Al contrario que Hannón, cuya empresa finaliza por falta de víveres, en el periplo de la circunnavegación, los fenicios paran en un lugar indeterminado de Libia (bajo la concepción de Heródoto, Libia se trata de una península que abarca todo el norte de África) a cultivar trigo y poder continuar con la expedición, lo que retrasa un año más el viaje.
Hay otros episodios que se encuentran bastante más dudosos acerca de hasta dónde llegaron los fenicios. Por carencia de pruebas, parecen meros supuestos hipotéticos que, sin embargo, algunos autores no se atreven a descartar, aunque sí los consideran inconcluyentes. A saber, el tesorillo cartaginés datado del s. III a.C. encontrado en la Isla de Corvo (fig. 5), perteneciente al archipiélago de las Azores o el descubrimiento de Madeira que algunos investigadores explican tímidamente a través del tipo de embarcación y el método de navegación de volta pelo largo que se basa en dirigirse a mar abierto hacia el oeste «para coger el viento a “medio cuartelar”» (López Pardo, 2008: 63) lo que también explicaría hallazgos en las Canarias (Mederos y Escribano, 2000; 2002 a; apud Guerrero 2008: 70) en relación, hipotéticamente, a la industria pesquera gadirita dentro de la esfera de influencia del Círculo del Estrecho.
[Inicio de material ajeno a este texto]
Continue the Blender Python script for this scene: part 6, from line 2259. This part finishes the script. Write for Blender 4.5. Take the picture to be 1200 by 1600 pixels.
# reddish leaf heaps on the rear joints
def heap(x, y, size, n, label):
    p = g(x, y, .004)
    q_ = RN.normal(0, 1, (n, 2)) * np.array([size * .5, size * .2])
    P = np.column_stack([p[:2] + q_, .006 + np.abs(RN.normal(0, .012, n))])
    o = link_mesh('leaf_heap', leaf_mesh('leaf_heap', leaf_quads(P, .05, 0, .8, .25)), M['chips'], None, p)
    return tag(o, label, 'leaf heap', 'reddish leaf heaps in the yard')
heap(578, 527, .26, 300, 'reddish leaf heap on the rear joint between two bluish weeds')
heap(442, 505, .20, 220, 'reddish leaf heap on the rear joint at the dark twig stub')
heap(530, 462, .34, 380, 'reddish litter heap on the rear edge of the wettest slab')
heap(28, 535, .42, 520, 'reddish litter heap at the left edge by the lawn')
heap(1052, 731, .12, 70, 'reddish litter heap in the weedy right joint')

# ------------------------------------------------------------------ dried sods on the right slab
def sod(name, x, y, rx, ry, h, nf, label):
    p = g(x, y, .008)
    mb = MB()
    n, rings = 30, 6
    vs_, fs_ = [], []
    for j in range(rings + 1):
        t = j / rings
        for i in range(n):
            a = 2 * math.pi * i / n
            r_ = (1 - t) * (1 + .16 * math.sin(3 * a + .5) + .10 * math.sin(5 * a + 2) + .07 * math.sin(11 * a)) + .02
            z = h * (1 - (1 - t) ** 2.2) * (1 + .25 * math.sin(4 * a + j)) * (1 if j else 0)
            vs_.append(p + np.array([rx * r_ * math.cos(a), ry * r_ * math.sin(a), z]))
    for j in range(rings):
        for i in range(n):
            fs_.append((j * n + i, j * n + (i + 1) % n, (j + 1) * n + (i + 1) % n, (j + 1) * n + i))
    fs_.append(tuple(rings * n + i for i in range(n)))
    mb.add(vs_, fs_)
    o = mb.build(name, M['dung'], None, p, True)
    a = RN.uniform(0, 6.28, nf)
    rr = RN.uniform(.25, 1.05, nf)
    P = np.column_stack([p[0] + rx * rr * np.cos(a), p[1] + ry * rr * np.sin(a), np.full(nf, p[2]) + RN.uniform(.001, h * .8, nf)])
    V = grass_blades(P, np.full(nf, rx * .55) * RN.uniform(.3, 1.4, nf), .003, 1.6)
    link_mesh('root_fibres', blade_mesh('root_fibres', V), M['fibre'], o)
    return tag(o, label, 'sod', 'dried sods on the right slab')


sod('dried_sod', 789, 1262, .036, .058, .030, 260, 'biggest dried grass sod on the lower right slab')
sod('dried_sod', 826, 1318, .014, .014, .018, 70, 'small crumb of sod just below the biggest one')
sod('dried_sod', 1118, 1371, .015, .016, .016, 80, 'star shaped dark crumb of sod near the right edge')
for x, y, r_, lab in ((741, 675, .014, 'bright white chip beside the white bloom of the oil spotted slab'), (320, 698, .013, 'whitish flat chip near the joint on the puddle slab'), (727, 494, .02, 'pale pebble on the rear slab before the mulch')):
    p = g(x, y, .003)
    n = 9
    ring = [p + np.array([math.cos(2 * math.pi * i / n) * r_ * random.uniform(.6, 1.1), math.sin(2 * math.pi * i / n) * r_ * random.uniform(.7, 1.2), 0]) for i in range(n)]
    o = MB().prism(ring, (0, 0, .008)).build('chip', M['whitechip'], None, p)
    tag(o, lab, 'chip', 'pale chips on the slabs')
De modo similar su homólogo septentrional trataría de la llegada a Irlanda (Ierne), las Islas Británicas (Albión) y de la Bretaña francesa que exploró Himilcón y que recoge Avieno (Or. mar. 115-119). Nos volvemos a enfrentar a la mitificación del relato, donde el viaje habría sido algo puntual, meramente anecdótico, ya que el establecimiento fehaciente de los fenicios en el Extremo Occidente en aguas del Atlántico donde realizan sus intercambios de manera más asidua, integrándose en diversos circuitos comerciales, es, en definitiva, en el territorio galaico-portugués por el norte (hallazgos de ánforas Ramón T.11214 de producción gadirita en las rías gallegas, centros urbanos importantes cercanos a Lisboa o los hallazgos de betilos encontrados en Punta do Muiño); en el caso meridional habría sido el islote de Mogador, la actual Essaouira magrebí –identificada como la famosa Cerné del Periplo de Hannón– y Lixus por el sur, siendo el confín de las navegaciones regulares hacia uadi Draa, donde se recoge una muestra litográfica de un navío, señalando posiblemente un lugar seguro para el fondeo poniendo en término al “derrotero de confort” fenopúnico.
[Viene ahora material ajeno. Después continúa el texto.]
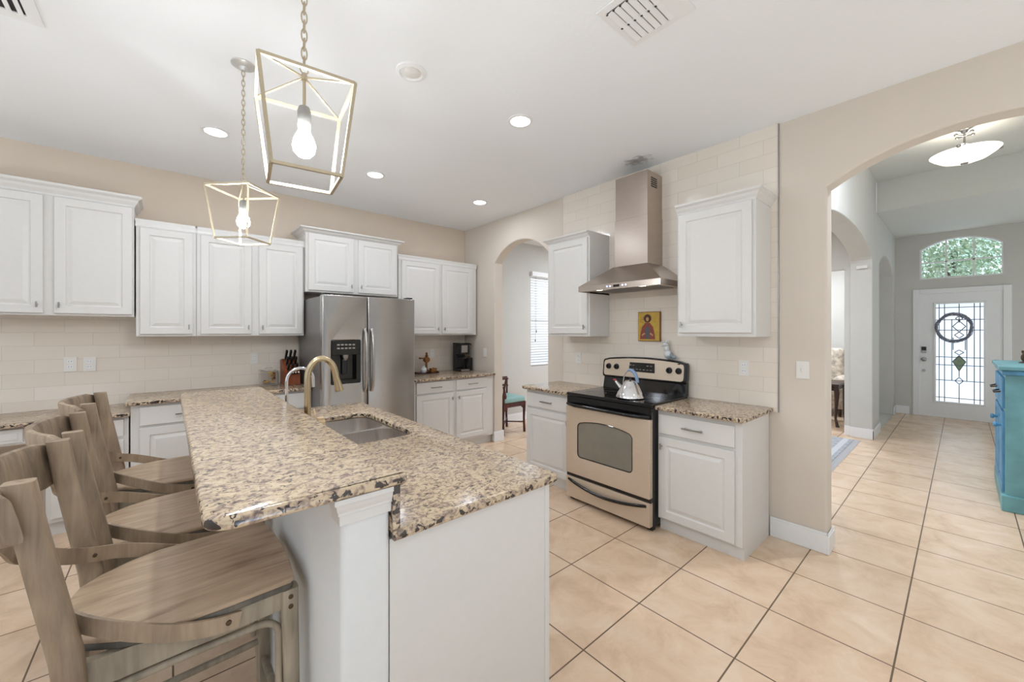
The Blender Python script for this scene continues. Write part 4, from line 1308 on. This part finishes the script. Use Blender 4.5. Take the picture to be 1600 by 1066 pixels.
cf = thing('coffee_maker', 'black drip coffee maker with glass carafe on the corner counter', 'coffee maker', (2.94, 4.38, 0.89))
cx0, cx1, cy0, cy1 = 2.865, 3.015, 4.30, 4.49
build('base', MB().box(cx0, cx1, cy0, cy1, 0.891, 0.925, 0.008), 'black_matt', cf)
build('base_trim', MB().box(cx0 + 0.01, cx1 - 0.01, cy0 - 0.002, cy0 + 0.002, 0.897, 0.919), 'nickel', cf)
build('column', MB().box(cx0, cx1, cy1 - 0.075, cy1, 0.925, 1.25, 0.008), 'black_matt', cf)
build('brew_head', MB().box(cx0, cx1, cy0 + 0.01, cy1 - 0.075, 1.12, 1.25, 0.01), 'black_matt', cf)
build('steel_band', MB().box(cx0 + 0.02, cx1 - 0.035, cy0 + 0.006, cy0 + 0.012, 1.14, 1.235, 0.002), 'nickel', cf)
build('lid', MB().box(cx0 - 0.003, cx1 + 0.003, cy0 + 0.006, cy1, 1.25, 1.266, 0.005), 'black', cf)
ccx, ccy = 2.94, 4.365
cr = build('carafe', MB().lathe([(0, 0.927), (0.05, 0.927), (0.064, 0.945), (0.066, 0.985), (0.055, 1.03), (0.045, 1.06), (0.042, 1.06), (0.052, 1.028), (0.063, 0.985), (0.061, 0.947), (0.048, 0.93), (0, 0.93)], (ccx, ccy, 0), 24), 'glass', cf, 40)
build('carafe_lid', MB().lathe([(0.05, 1.058), (0.052, 1.075), (0.03, 1.088), (0, 1.09)], (ccx, ccy, 0), 20), 'black_matt', cr, 40)
build('carafe_handle', MB().tube([(ccx + 0.045, ccy - 0.01, 1.065), (ccx + 0.09, ccy - 0.02, 1.06), (ccx + 0.098, ccy - 0.022, 1.0), (ccx + 0.085, ccy - 0.018, 0.95), (ccx + 0.06, ccy - 0.01, 0.95)], 0.008, 10), 'black_matt', cr, 50)
gr = thing('coffee_grinder', 'slim black and clear grinder standing right of the coffee maker', 'grinder', (3.075, 4.42, 0.89))
build('base', MB().box(3.035, 3.115, 4.38, 4.46, 0.891, 1.06, 0.008), 'black_matt', gr)
build('hopper', MB().lathe([(0.03, 1.062), (0.034, 1.08), (0.036, 1.235), (0.033, 1.235), (0.031, 1.08), (0, 1.07)], (3.075, 4.42, 0), 20), 'glass', gr, 40)
build('cap', MB().lathe([(0.04, 1.237), (0.04, 1.25), (0.02, 1.258), (0, 1.258)], (3.075, 4.42, 0), 20), 'black_matt', gr, 40)

tr = tag(build('serving_tray', MB().box(2.31, 2.58, 4.36, 4.56, 0.891, 0.899, 0.003).box(2.31, 2.318, 4.36, 4.56, 0.899, 0.91).box(2.572, 2.58, 4.36, 4.56, 0.899, 0.91), 'dark_wood'), 'dark flat tray on the counter right of the refrigerator', 'tray')
bt = thing('brass_tap_ornament', 'aged brass ornament with side handle standing on the dark tray', 'ornament', (2.46, 4.47, 0.9))
build('base', MB().lathe([(0.045, 0.9005), (0.048, 0.91), (0.03, 0.93), (0.016, 0.94), (0.014, 1.03), (0, 1.03)], (2.46, 4.47, 0), 18), 'brass', bt, 40)
build('drum', MB().lathe([(0.034, -0.03), (0.036, -0.025), (0.036, 0.025), (0.034, 0.03), (0, 0.031)], (2.46, 4.465, 1.06), 18, 'y'), 'brass', bt, 40)
build('arm', MB().tube([(2.46, 4.465, 1.075), (2.40, 4.44, 1.08), (2.34, 4.42, 1.085)], [0.009, 0.007, 0.012], 10), 'brass', bt, 40)
build('finial', MB().lathe([(0.014, 1.09), (0.02, 1.11), (0.01, 1.125), (0.016, 1.14), (0, 1.155)], (2.465, 4.47, 0), 14), 'brass', bt, 40)
jg = thing('ceramic_pot', 'small white round pot on the left of the dark tray', 'pot', (2.40, 4.42, 0.9))
build('pot', MB().lathe([(0.024, 0.9005), (0.036, 0.92), (0.038, 0.945), (0.028, 0.965), (0.02, 0.968), (0, 0.968)], (2.395, 4.415, 0), 20), 'ceramic', jg, 40)
build('lid', MB().lathe([(0.024, 0.969), (0.018, 0.978), (0.006, 0.983), (0.007, 0.992), (0, 0.995)], (2.395, 4.415, 0), 16), 'ceramic', jg, 40)
bx = thing('trinket_box', 'small brown lidded box at the right end of the dark tray', 'box', (2.53, 4.42, 0.9))
build('body', MB().box(2.485, 2.565, 4.385, 4.44, 0.9005, 0.938, 0.005), 'brass', bx)
build('lid', MB().box(2.482, 2.568, 4.382, 4.443, 0.9385, 0.952, 0.005).ball((2.525, 4.41, 0.957), 0.007, 8), 'brass', bx)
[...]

Es, cuando menos, complejo vislumbrar en el contexto actual donde nos hemos visto sometidos, ya no simplemente por la cuarentena, sino por el contexto histórico en el cual el desarraigo brota en nuestra sociedad y cultura, recreciendo incluso a raíz de las ciudades y el hacinamiento, esa casi imposibilidad de entender todo lo que implican dichos viajes y sus proezas, resulten verídicos o no. Desde un principio, la única asunción que podemos determinar cómo naturaleza, a priori intrínseca, de nuestra humanidad es la curiosidad, curiosidad que se ve reflectada en estos episodios que, hoy día, reverberan gracias a la historia, la antropología, la arqueología y otras tantas disciplinas humanas que nos permiten, aunque sea en un pequeño lapso del córtex, entresoñar un ápice de libertad sobre la cubierta de una pentecóntera, observando con asombro en la lejanía la ira del Monte Camerún.
Referencias
Aubet, M.E. (2009): Tiro y las colonias fenicias de Occidente, Bellaterra, Barcelona.
Callizo, S. (2018): “Sentinel del Norte”, Anthropologies.
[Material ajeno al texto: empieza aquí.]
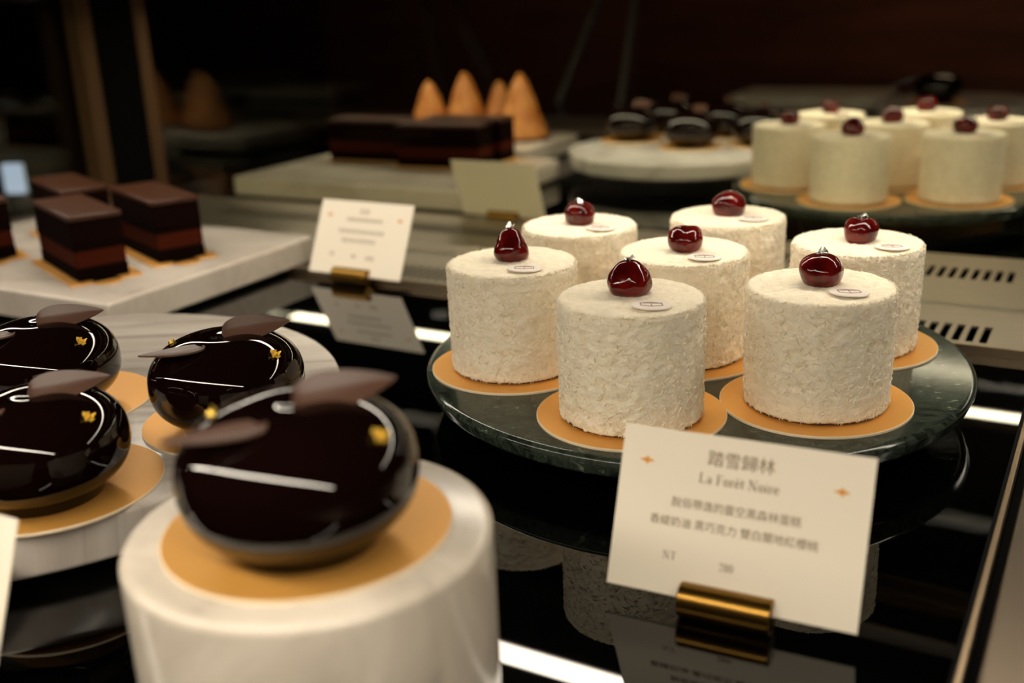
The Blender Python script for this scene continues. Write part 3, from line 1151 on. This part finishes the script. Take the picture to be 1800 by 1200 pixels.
def price_card(xy, rz, label, mode, holder_x=0.0, tilt=22):
    Wc, Hc = 7.95, 5.27
    t = thing('price_card', label, 'price card', (xy[0], xy[1], 0), rz, 'price cards in brass holders')
    R = 0.56
    b = MB()
    n = 40
    L = 2.95
    vs = []
    for x in (-L / 2, L / 2):
        for k in range(n):
            a = 2 * PI * k / n
            vs.append((holder_x + x, R * math.cos(a), R + R * math.sin(a)))
    fs = [(k, k + n, (k + 1) % n + n, (k + 1) % n) for k in range(n)]
    fs += [tuple(range(n)), tuple(reversed(range(n, 2 * n)))]
    b.add(vs, fs)
    b.build('brass_holder', M['brass'], t, bevel=0.04)
    tl = math.radians(tilt)
    mtx = Matrix.Translation((0, 0, 0.58)) @ Matrix.Rotation(PI / 2 - tl, 4, 'X')
    b = MB()
    b.box(-Wc / 2, Wc / 2, 0, Hc, -0.05, 0)
    b.xform(mtx)
    card = b.build('card', M['card'], t, smooth=False)
    ink, gold = MB(), []

    def put(mb, data, z=0.012, dx=0, dy=0):
        vs, fs = data
        mb.add([(x + dx, y + dy, z) for x, y, _ in vs], fs)

    if mode == 'full':
        put(ink, text_mesh('踏雪歸林', 0.54), dx=-0.05, dy=4.50)
        put(ink, serif('La Forêt Noire', -0.05, 3.72, 0.32))
        put(ink, text_mesh('脫俗帶逸的靈空黑森林蛋糕', 0.345), dx=-0.07, dy=2.97)
        put(ink, text_mesh('香緹奶油 黑巧克力 雙白蘭地紅櫻桃', 0.345), dx=-0.1, dy=2.33)
        put(ink, serif('NT', -1.98, 1.14, 0.25))
        put(ink, serif('280', -0.12, 1.07, 0.25))
        for x, y in ((-3.1, 4.18), (3.08, 4.11)):
            gold.append(MB())
            put(gold[-1], ([(x - 0.27, y, 0), (x - 0.07, y - 0.06, 0), (x, y - 0.14, 0), (x + 0.07, y - 0.06, 0), (x + 0.27, y, 0), (x + 0.07, y + 0.06, 0), (x, y + 0.14, 0), (x - 0.07, y + 0.06, 0)], [(0, 1, 2, 3, 4, 5, 6, 7)]))
    elif mode == 'faint':                     # too small and soft in the photo to be read: rows of pen-thin bars
        rnd = random.Random(4)
        for y, x0, x1, h, p_ in ((4.55, -0.45, 0.45, 0.36, 0.45), (3.95, -1.45, 1.45, 0.22, 0.22), (3.1, -2.0, 1.7, 0.26, 0.33), (2.45, -1.6, 1.1, 0.28, 0.33), (1.4, -2.4, -2.0, 0.25, 0.2), (1.35, -0.5, -0.2, 0.22, 0.2), (1.3, 0.75, 1.5, 0.28, 0.25)):
            x = x0
            while x < x1:
                for k in range(3):
                    yy = y + (k - 1) * h * 0.36
                    put(ink, ([(x, yy, 0), (x + p_ * 0.75, yy, 0), (x + p_ * 0.75, yy + 0.035, 0), (x, yy + 0.035, 0)], [(0, 1, 2, 3)]))
                xx = x + p_ * rnd.uniform(0.2, 0.5)
                put(ink, ([(xx, y - h / 2, 0), (xx + 0.04, y - h / 2, 0), (xx + 0.04, y + h / 2, 0), (xx, y + h / 2, 0)], [(0, 1, 2, 3)]))
                x += p_
        for x, y in ((-3.05, 4.2), (3.05, 4.1)):
            gold.append(MB())
            put(gold[-1], ([(x - 0.25, y, 0), (x, y - 0.13, 0), (x + 0.25, y, 0), (x, y + 0.13, 0)], [(0, 1, 2, 3)]))
    if ink.v:
        ink.xform(mtx).build('lettering', M['ink'], card, smooth=False)
        for gm in gold:
            gm.xform(mtx).build('diamond_ornament', M['ink_gold'], card, smooth=False)
    return t


price_card((7.82, -18.05), math.radians(3.6), 'cream price card reading La Forêt Noire and NT 280, in a brass holder', 'full')
price_card((-28.6, 10.65), math.radians(-0.8), 'cream price card with faint unreadable lines, standing before the vent panel', 'faint', -0.15, 26)
price_card((-28.4, 31.6), math.radians(181), 'price card seen from its blank back, behind the glass partition', 'blank', 0, 20)
price_card((-13.1, -31.9), math.radians(2), 'blurred price card showing only a corner at the photo edge', 'blank')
Domínguez, A. (2010): “El viaje de Hanón de Cartago y los mecanismos de exploración fenicios”, Viajeros, peregrinos y aventureros en el Mundo Antiguo, Col·lecció Instrumenta, Barcelona, pp. 77-93.
Garzón, J. (trad., 1987): “Hannon de Cartago, periplo (Cod. Palat. 398 fol. 55r-56r)”, Memorias de historia antigua, Nº 8, pp. 81-86.
Guerrero, V. (2008): “Las naves de Kérné (II). Navegando por el Atlántico durante la protohistoria y la Antigüedad”, Los fenicios y el Atlántico, IV coloquio del CEFYP, CEFYP, Madrid, pp. 69-142.
Heródoto (2011): Historia, edición y traducción por Manuel Balasch, Cátedra, Madrid, 7ª edición.
López, F. (2008): “Las naves de Kérné (I). Las referencias literarias”, Los fenicios y el Atlántico, IV coloquio del CEFYP, CEFYP, Madrid, pp. 51-67.
Mederos, A. y Escribano, G. (2000): “El periplo norteafricano de Hannón y la rivalidad gaditano-cartaginesa de los siglos IV-III a.C.”, Gerión, nº 18, pp. 77-107.
Ruiz-Gálvez, M. (2008): “San Brandanes de la Prehistoria. Navegación atlántica prefenicia”, Los fenicios y el Atlántico, IV coloquio del CEFYP, CEFYP, Madrid, pp. 39-50.